If you are looking for a particular page, you have a challenge. Maybe you can add other search terms if you are confident that you know what they are, or you can use the advanced search feature. Almost nobody uses the advanced search function. Why is that? Perhaps because once they have a list of possible hits presented to them, they start searching through the hit metadata (website, excerpt, date, file format, etc) in order to understand how what they are looking for overlaps with what they got in the results list. It is not at all clear to the user that time spent crafting a really good query will be less than exhaustively scanning the results on page 1 of the simple query. There are legitimate UI issues, too. This posting has some pretty good discussion about advanced search. One suggestion in that posting that works in a corporate environment is to construct the interface to cue on categories that you know will be helpful.
What do people remember about a particular design document they wish to retrieve? They may remember the author, the approximate date it was published, the type of document and some keywords, but the primary thing they are likely to remember with any kind of certainty is the name of the project in which the document was used. If you can start with the list of documents for the project, you are already almost there. This is especially true if your company encourages document reuse. When you have a thousand documents that all contain the word scalability, but each one is for a different project and is different in various subtle and hidden ways, then you want to start with something that you know will get you the exact document you need. The project list is very likely that list. Thus it is important to have an interface that allows the user to get quickly to the project list.

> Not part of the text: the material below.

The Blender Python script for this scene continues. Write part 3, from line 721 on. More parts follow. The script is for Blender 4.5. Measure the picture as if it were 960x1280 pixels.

Usually the easiest way to create a user interface that allows you to navigate through project hierarchies is to structure the data itself according to the project hierarchy. But you are not necessarily confined to structuring your data into projects. Data can be organized physically in one “natural” form such as project hierarchy, but also you can create one or more structures containing references to the documents, and the user is free to navigate one of these alternate structures. For example, you can organize your documents:
- by author and date of initial revision
- by document title (as the initial filter) followed by project
- by type of document (as the initial filter) followed by project
I will draw some diagrams to give you a better idea of how this would work. The general idea is to have a user interface that promotes navigation to a subset of the data that the user is reasonably confident is already much closer to the final result than if you relied on simple keyword search alone.

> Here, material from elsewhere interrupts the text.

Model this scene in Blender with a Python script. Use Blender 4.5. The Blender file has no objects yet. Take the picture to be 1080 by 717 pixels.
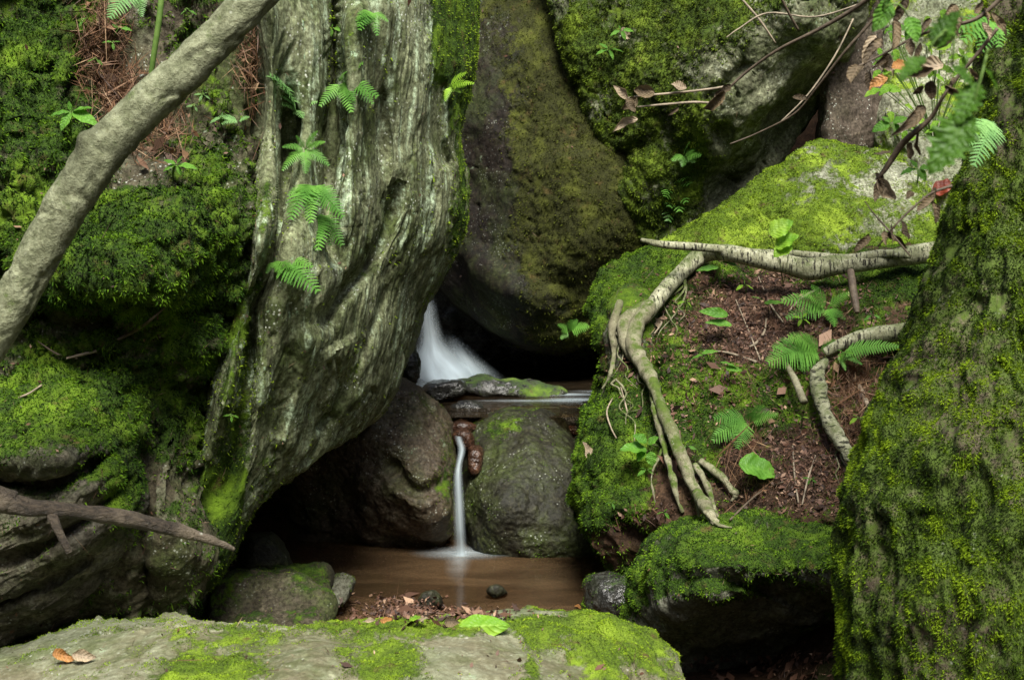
import bpy, math, random
import numpy as np
from mathutils import Vector
rnd = random.Random(7)
rng = np.random.default_rng(11)
R = math.radians
C = bpy.context.scene.collection
SC = bpy.context.scene

# ------------------------------------------------------------------ camera
CAMZ = 1.15; PITCH = R(5.0); F = 1500.0
cam_d = bpy.data.cameras.new('camera'); cam = bpy.data.objects.new('camera', cam_d); C.objects.link(cam)
cam.location = (0, 0, CAMZ); cam.rotation_euler = (R(90) - PITCH, 0, 0)
cam_d.sensor_width = 36; cam_d.lens = F / 1080 * 36
cam_d.clip_start = 0.05; cam_d.clip_end = 500
cam_d.dof.use_dof = True; cam_d.dof.focus_distance = 3.9; cam_d.dof.aperture_fstop = 10
SC.camera = cam
# ------------------------------------------------------------------ sky, sun, exposure
SUN_EL, SUN_AZ = R(55), R(172)      # azimuth: compass direction the light comes from, clockwise from +Y
w = bpy.data.worlds.new("World"); SC.world = w; w.use_nodes = True
nt = w.node_tree; bg = nt.nodes['Background']
sky = nt.nodes.new('ShaderNodeTexSky'); sky.sky_type = 'NISHITA'; sky.sun_disc = False
sky.sun_elevation = SUN_EL; sky.sun_rotation = SUN_AZ; sky.dust_density = 3.0; sky.air_density = 1.0; sky.ozone_density = 1.0
nt.links.new(sky.outputs[0], bg.inputs[0]); bg.inputs[1].default_value = 0.06
sd = bpy.data.lights.new('sun', 'SUN'); sd.energy = 3.2; sd.angle = R(22); sd.color = (1.0, 0.97, 0.88)
so = bpy.data.objects.new('sun', sd); C.objects.link(so)
dv = Vector((math.sin(SUN_AZ) * math.cos(SUN_EL), math.cos(SUN_AZ) * math.cos(SUN_EL), math.sin(SUN_EL)))
so.rotation_euler = dv.to_track_quat('Z', 'Y').to_euler(); so.location = (0, 0, 12)
SC.view_settings.view_transform = 'Standard'; SC.view_settings.look = 'None'
SC.view_settings.exposure = 1.62; SC.view_settings.gamma = 1
SC.cycles.max_bounces = 6; SC.cycles.diffuse_bounces = 3; SC.cycles.transparent_max_bounces = 16
SC.cycles.use_denoising = True

# ------------------------------------------------------------------ numpy noise
_perm = rng.permutation(256); _perm = np.concatenate([_perm, _perm, _perm])
_g = rng.normal(size=(256, 3)); _g /= np.linalg.norm(_g, axis=1)[:, None]
_rv = rng.random((256, 3))
def _h(i, j, k): return _perm[_perm[_perm[i & 255] + (j & 255)] + (k & 255)]
def perlin(p):
    p = np.asarray(p, float); i = np.floor(p).astype(int); f = p - i; u = f * f * f * (f * (f * 6 - 15) + 10)
    out = 0
    for a in (0, 1):
        wa = u[:, 0] if a else 1 - u[:, 0]
        for b in (0, 1):
            wb = u[:, 1] if b else 1 - u[:, 1]
            for c in (0, 1):
                wc = u[:, 2] if c else 1 - u[:, 2]
                g = _g[_h(i[:, 0] + a, i[:, 1] + b, i[:, 2] + c)]
                d = f - np.array([a, b, c])
                out = out + wa * wb * wc * (g * d).sum(1)
    return out * 1.6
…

Navigation fits nicely into the human thought process. Many people have trouble figuring out which keywords to type in to a search engine because the likelihood calculations they must perform prior to executing the search are abstract and require a thorough understanding of the domain and the language in which they are searching. But everyone can navigate through well-known spaces to find the information they need.
In a reuse world where most documents are almost identical, navigation is better than search as your starting point.